EXCERPTED DATA.

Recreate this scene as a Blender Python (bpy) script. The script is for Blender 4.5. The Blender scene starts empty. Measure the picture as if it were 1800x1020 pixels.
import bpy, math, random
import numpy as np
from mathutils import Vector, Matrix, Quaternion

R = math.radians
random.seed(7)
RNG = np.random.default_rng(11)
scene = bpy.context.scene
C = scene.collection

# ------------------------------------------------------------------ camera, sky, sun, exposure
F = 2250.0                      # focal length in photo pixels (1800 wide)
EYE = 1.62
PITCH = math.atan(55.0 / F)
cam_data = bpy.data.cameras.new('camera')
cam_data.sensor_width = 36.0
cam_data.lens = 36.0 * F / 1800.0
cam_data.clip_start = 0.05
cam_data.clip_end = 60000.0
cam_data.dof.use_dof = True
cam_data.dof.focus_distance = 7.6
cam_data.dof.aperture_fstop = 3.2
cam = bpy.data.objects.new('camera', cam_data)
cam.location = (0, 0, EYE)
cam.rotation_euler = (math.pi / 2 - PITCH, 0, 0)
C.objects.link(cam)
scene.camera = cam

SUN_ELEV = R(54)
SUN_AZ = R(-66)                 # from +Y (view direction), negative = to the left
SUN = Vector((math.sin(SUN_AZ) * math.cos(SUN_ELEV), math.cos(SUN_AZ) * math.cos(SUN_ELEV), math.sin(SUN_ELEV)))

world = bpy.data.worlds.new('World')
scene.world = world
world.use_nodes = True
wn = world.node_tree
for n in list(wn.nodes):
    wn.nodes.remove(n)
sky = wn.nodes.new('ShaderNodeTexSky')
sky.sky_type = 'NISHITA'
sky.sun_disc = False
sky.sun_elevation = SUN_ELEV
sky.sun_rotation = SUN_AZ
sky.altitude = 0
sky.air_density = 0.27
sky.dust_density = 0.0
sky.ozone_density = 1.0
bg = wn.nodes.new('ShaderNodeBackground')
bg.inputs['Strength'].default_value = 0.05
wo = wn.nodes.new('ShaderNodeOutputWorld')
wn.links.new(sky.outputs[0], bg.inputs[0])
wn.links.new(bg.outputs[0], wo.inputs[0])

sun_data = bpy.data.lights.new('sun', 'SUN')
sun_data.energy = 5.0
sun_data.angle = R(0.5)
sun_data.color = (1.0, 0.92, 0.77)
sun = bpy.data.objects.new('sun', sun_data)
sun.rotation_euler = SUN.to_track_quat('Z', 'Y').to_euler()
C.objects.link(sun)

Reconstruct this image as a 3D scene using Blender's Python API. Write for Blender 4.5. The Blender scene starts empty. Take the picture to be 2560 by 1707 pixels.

SET TASK. Take the entries above and copy them out exactly.

THE SOLUTION.
Recreate this scene as a Blender Python (bpy) script. The script is for Blender 4.5. The Blender scene starts empty. Measure the picture as if it were 1800x1020 pixels.
import bpy, math, random
import numpy as np
from mathutils import Vector, Matrix, Quaternion

R = math.radians
random.seed(7)
RNG = np.random.default_rng(11)
scene = bpy.context.scene
C = scene.collection

# ------------------------------------------------------------------ camera, sky, sun, exposure
F = 2250.0                      # focal length in photo pixels (1800 wide)
EYE = 1.62
PITCH = math.atan(55.0 / F)
cam_data = bpy.data.cameras.new('camera')
cam_data.sensor_width = 36.0
cam_data.lens = 36.0 * F / 1800.0
cam_data.clip_start = 0.05
cam_data.clip_end = 60000.0
cam_data.dof.use_dof = True
cam_data.dof.focus_distance = 7.6
cam_data.dof.aperture_fstop = 3.2
cam = bpy.data.objects.new('camera', cam_data)
cam.location = (0, 0, EYE)
cam.rotation_euler = (math.pi / 2 - PITCH, 0, 0)
C.objects.link(cam)
scene.camera = cam

SUN_ELEV = R(54)
SUN_AZ = R(-66)                 # from +Y (view direction), negative = to the left
SUN = Vector((math.sin(SUN_AZ) * math.cos(SUN_ELEV), math.cos(SUN_AZ) * math.cos(SUN_ELEV), math.sin(SUN_ELEV)))

world = bpy.data.worlds.new('World')
scene.world = world
world.use_nodes = True
wn = world.node_tree
for n in list(wn.nodes):
    wn.nodes.remove(n)
sky = wn.nodes.new('ShaderNodeTexSky')
sky.sky_type = 'NISHITA'
sky.sun_disc = False
sky.sun_elevation = SUN_ELEV
sky.sun_rotation = SUN_AZ
sky.altitude = 0
sky.air_density = 0.27
sky.dust_density = 0.0
sky.ozone_density = 1.0
bg = wn.nodes.new('ShaderNodeBackground')
bg.inputs['Strength'].default_value = 0.05
wo = wn.nodes.new('ShaderNodeOutputWorld')
wn.links.new(sky.outputs[0], bg.inputs[0])
wn.links.new(bg.outputs[0], wo.inputs[0])

sun_data = bpy.data.lights.new('sun', 'SUN')
sun_data.energy = 5.0
sun_data.angle = R(0.5)
sun_data.color = (1.0, 0.92, 0.77)
sun = bpy.data.objects.new('sun', sun_data)
sun.rotation_euler = SUN.to_track_quat('Z', 'Y').to_euler()
C.objects.link(sun)

Reconstruct this image as a 3D scene using Blender's Python API. Write for Blender 4.5. The Blender scene starts empty. Take the picture to be 2560 by 1707 pixels.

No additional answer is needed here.